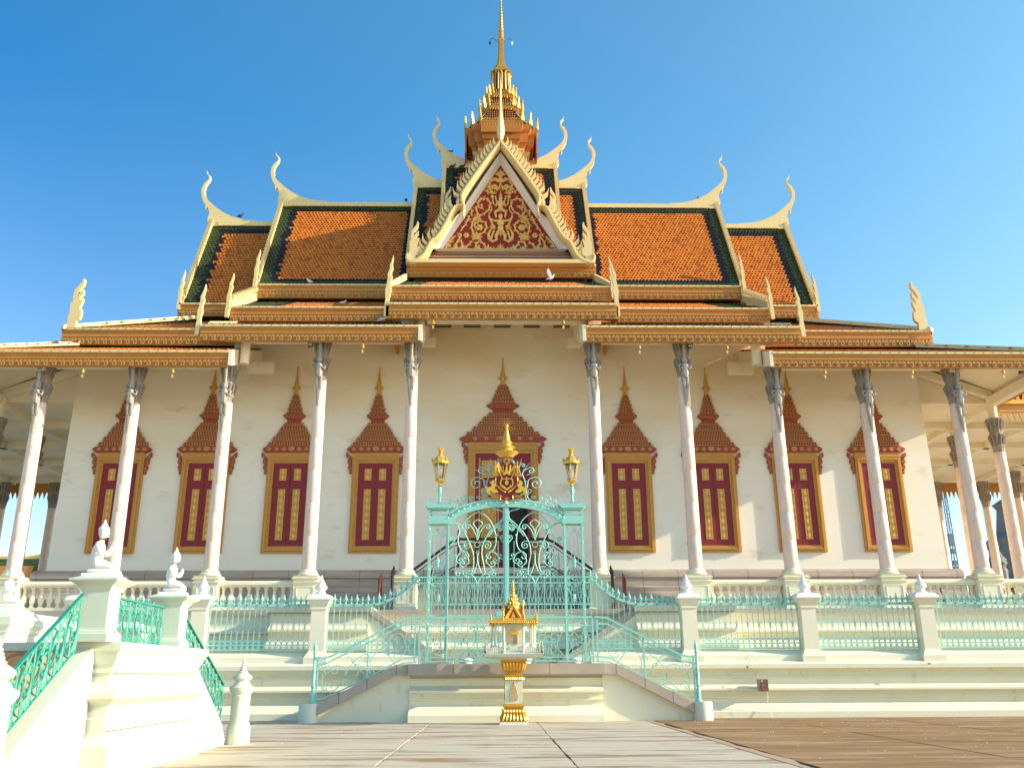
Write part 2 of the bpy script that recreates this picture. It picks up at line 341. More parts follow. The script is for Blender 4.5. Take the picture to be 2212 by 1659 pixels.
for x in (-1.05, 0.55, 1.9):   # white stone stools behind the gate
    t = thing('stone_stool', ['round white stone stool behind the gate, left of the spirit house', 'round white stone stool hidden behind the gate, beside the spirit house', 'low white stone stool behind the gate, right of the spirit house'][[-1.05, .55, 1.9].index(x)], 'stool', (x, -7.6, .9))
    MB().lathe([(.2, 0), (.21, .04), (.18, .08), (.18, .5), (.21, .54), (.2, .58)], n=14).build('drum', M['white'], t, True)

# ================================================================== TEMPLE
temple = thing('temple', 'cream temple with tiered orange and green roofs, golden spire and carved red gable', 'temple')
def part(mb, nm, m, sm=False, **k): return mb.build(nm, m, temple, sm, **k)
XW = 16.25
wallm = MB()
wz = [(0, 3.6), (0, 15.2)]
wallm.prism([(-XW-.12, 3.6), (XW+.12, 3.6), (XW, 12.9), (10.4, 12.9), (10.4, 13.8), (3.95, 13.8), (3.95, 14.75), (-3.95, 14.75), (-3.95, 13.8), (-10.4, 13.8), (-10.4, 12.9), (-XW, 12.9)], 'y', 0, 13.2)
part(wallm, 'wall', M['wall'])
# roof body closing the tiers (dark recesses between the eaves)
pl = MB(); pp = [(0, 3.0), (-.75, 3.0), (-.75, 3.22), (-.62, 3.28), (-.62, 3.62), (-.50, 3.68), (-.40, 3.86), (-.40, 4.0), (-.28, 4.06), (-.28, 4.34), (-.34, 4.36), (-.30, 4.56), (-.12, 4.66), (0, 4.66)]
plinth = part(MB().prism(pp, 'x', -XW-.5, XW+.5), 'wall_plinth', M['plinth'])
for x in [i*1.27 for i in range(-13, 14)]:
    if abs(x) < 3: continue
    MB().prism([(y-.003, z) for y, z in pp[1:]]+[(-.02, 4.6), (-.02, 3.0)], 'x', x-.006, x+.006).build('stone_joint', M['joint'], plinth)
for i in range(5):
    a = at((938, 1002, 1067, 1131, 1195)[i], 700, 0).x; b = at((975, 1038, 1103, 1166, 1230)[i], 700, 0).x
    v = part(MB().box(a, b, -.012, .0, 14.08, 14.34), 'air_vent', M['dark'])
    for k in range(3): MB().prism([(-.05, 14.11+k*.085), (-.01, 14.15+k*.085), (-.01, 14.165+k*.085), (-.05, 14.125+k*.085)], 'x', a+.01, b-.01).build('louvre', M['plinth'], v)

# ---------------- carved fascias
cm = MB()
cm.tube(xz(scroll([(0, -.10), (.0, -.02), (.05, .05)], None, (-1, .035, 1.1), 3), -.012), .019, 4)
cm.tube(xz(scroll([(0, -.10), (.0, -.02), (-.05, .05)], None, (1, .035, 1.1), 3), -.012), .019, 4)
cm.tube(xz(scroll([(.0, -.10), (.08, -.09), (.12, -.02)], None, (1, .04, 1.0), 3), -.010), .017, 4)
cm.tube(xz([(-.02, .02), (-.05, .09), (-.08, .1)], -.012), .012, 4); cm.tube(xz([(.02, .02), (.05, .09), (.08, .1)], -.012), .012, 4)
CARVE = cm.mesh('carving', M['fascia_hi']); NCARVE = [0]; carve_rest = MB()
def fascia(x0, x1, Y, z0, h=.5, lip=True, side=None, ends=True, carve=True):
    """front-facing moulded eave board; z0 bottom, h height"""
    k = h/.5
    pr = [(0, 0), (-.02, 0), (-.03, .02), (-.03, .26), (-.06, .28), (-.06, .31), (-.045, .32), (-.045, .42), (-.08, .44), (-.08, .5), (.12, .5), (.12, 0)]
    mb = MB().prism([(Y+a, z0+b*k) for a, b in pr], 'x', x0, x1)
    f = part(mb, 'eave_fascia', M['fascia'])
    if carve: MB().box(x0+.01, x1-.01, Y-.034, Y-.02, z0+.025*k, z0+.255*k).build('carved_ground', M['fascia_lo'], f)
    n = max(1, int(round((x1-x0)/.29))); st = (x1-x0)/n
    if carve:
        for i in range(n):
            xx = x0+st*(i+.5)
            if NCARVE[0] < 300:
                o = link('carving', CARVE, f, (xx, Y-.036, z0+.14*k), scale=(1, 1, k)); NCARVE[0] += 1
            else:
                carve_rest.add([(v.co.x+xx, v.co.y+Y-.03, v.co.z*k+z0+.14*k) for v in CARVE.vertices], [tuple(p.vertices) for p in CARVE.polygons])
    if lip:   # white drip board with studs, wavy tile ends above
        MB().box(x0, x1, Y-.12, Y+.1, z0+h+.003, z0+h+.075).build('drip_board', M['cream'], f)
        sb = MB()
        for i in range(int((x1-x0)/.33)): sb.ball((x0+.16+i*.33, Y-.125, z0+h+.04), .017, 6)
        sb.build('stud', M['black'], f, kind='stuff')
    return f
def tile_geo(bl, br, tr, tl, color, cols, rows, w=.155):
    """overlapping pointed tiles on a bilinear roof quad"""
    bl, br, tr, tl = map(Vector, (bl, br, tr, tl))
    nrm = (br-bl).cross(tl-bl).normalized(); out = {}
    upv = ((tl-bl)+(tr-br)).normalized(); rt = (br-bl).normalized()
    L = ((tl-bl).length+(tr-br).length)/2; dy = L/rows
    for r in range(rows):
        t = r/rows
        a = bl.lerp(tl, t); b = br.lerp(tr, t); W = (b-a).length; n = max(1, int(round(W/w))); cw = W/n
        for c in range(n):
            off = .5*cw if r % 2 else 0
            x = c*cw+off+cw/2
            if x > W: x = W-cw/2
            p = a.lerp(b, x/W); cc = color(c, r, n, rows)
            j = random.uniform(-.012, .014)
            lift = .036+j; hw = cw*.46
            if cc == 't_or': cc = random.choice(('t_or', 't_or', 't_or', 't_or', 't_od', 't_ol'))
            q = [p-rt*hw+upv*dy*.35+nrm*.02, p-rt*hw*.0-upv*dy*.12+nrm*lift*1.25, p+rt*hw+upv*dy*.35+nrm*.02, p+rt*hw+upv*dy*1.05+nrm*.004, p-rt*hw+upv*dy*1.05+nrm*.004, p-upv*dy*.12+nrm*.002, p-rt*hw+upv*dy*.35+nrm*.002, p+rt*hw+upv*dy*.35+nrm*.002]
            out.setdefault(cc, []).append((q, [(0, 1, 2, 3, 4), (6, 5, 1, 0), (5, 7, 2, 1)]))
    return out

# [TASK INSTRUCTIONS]
Give back every line exactly as it stands, pictures excluded.

# [ANSWER TO THE EXERCISE]
Write part 2 of the bpy script that recreates this picture. It picks up at line 341. More parts follow. The script is for Blender 4.5. Take the picture to be 2212 by 1659 pixels.
for x in (-1.05, 0.55, 1.9):   # white stone stools behind the gate
    t = thing('stone_stool', ['round white stone stool behind the gate, left of the spirit house', 'round white stone stool hidden behind the gate, beside the spirit house', 'low white stone stool behind the gate, right of the spirit house'][[-1.05, .55, 1.9].index(x)], 'stool', (x, -7.6, .9))
    MB().lathe([(.2, 0), (.21, .04), (.18, .08), (.18, .5), (.21, .54), (.2, .58)], n=14).build('drum', M['white'], t, True)

# ================================================================== TEMPLE
temple = thing('temple', 'cream temple with tiered orange and green roofs, golden spire and carved red gable', 'temple')
def part(mb, nm, m, sm=False, **k): return mb.build(nm, m, temple, sm, **k)
XW = 16.25
wallm = MB()
wz = [(0, 3.6), (0, 15.2)]
wallm.prism([(-XW-.12, 3.6), (XW+.12, 3.6), (XW, 12.9), (10.4, 12.9), (10.4, 13.8), (3.95, 13.8), (3.95, 14.75), (-3.95, 14.75), (-3.95, 13.8), (-10.4, 13.8), (-10.4, 12.9), (-XW, 12.9)], 'y', 0, 13.2)
part(wallm, 'wall', M['wall'])
# roof body closing the tiers (dark recesses between the eaves)
pl = MB(); pp = [(0, 3.0), (-.75, 3.0), (-.75, 3.22), (-.62, 3.28), (-.62, 3.62), (-.50, 3.68), (-.40, 3.86), (-.40, 4.0), (-.28, 4.06), (-.28, 4.34), (-.34, 4.36), (-.30, 4.56), (-.12, 4.66), (0, 4.66)]
plinth = part(MB().prism(pp, 'x', -XW-.5, XW+.5), 'wall_plinth', M['plinth'])
for x in [i*1.27 for i in range(-13, 14)]:
    if abs(x) < 3: continue
    MB().prism([(y-.003, z) for y, z in pp[1:]]+[(-.02, 4.6), (-.02, 3.0)], 'x', x-.006, x+.006).build('stone_joint', M['joint'], plinth)
for i in range(5):
    a = at((938, 1002, 1067, 1131, 1195)[i], 700, 0).x; b = at((975, 1038, 1103, 1166, 1230)[i], 700, 0).x
    v = part(MB().box(a, b, -.012, .0, 14.08, 14.34), 'air_vent', M['dark'])
    for k in range(3): MB().prism([(-.05, 14.11+k*.085), (-.01, 14.15+k*.085), (-.01, 14.165+k*.085), (-.05, 14.125+k*.085)], 'x', a+.01, b-.01).build('louvre', M['plinth'], v)

# ---------------- carved fascias
cm = MB()
cm.tube(xz(scroll([(0, -.10), (.0, -.02), (.05, .05)], None, (-1, .035, 1.1), 3), -.012), .019, 4)
cm.tube(xz(scroll([(0, -.10), (.0, -.02), (-.05, .05)], None, (1, .035, 1.1), 3), -.012), .019, 4)
cm.tube(xz(scroll([(.0, -.10), (.08, -.09), (.12, -.02)], None, (1, .04, 1.0), 3), -.010), .017, 4)
cm.tube(xz([(-.02, .02), (-.05, .09), (-.08, .1)], -.012), .012, 4); cm.tube(xz([(.02, .02), (.05, .09), (.08, .1)], -.012), .012, 4)
CARVE = cm.mesh('carving', M['fascia_hi']); NCARVE = [0]; carve_rest = MB()
def fascia(x0, x1, Y, z0, h=.5, lip=True, side=None, ends=True, carve=True):
    """front-facing moulded eave board; z0 bottom, h height"""
    k = h/.5
    pr = [(0, 0), (-.02, 0), (-.03, .02), (-.03, .26), (-.06, .28), (-.06, .31), (-.045, .32), (-.045, .42), (-.08, .44), (-.08, .5), (.12, .5), (.12, 0)]
    mb = MB().prism([(Y+a, z0+b*k) for a, b in pr], 'x', x0, x1)
    f = part(mb, 'eave_fascia', M['fascia'])
    if carve: MB().box(x0+.01, x1-.01, Y-.034, Y-.02, z0+.025*k, z0+.255*k).build('carved_ground', M['fascia_lo'], f)
    n = max(1, int(round((x1-x0)/.29))); st = (x1-x0)/n
    if carve:
        for i in range(n):
            xx = x0+st*(i+.5)
            if NCARVE[0] < 300:
                o = link('carving', CARVE, f, (xx, Y-.036, z0+.14*k), scale=(1, 1, k)); NCARVE[0] += 1
            else:
                carve_rest.add([(v.co.x+xx, v.co.y+Y-.03, v.co.z*k+z0+.14*k) for v in CARVE.vertices], [tuple(p.vertices) for p in CARVE.polygons])
    if lip:   # white drip board with studs, wavy tile ends above
        MB().box(x0, x1, Y-.12, Y+.1, z0+h+.003, z0+h+.075).build('drip_board', M['cream'], f)
        sb = MB()
        for i in range(int((x1-x0)/.33)): sb.ball((x0+.16+i*.33, Y-.125, z0+h+.04), .017, 6)
        sb.build('stud', M['black'], f, kind='stuff')
    return f
def tile_geo(bl, br, tr, tl, color, cols, rows, w=.155):
    """overlapping pointed tiles on a bilinear roof quad"""
    bl, br, tr, tl = map(Vector, (bl, br, tr, tl))
    nrm = (br-bl).cross(tl-bl).normalized(); out = {}
    upv = ((tl-bl)+(tr-br)).normalized(); rt = (br-bl).normalized()
    L = ((tl-bl).length+(tr-br).length)/2; dy = L/rows
    for r in range(rows):
        t = r/rows
        a = bl.lerp(tl, t); b = br.lerp(tr, t); W = (b-a).length; n = max(1, int(round(W/w))); cw = W/n
        for c in range(n):
            off = .5*cw if r % 2 else 0
            x = c*cw+off+cw/2
            if x > W: x = W-cw/2
            p = a.lerp(b, x/W); cc = color(c, r, n, rows)
            j = random.uniform(-.012, .014)
            lift = .036+j; hw = cw*.46
            if cc == 't_or': cc = random.choice(('t_or', 't_or', 't_or', 't_or', 't_od', 't_ol'))
            q = [p-rt*hw+upv*dy*.35+nrm*.02, p-rt*hw*.0-upv*dy*.12+nrm*lift*1.25, p+rt*hw+upv*dy*.35+nrm*.02, p+rt*hw+upv*dy*1.05+nrm*.004, p-rt*hw+upv*dy*1.05+nrm*.004, p-upv*dy*.12+nrm*.002, p-rt*hw+upv*dy*.35+nrm*.002, p+rt*hw+upv*dy*.35+nrm*.002]
            out.setdefault(cc, []).append((q, [(0, 1, 2, 3, 4), (6, 5, 1, 0), (5, 7, 2, 1)]))
    return out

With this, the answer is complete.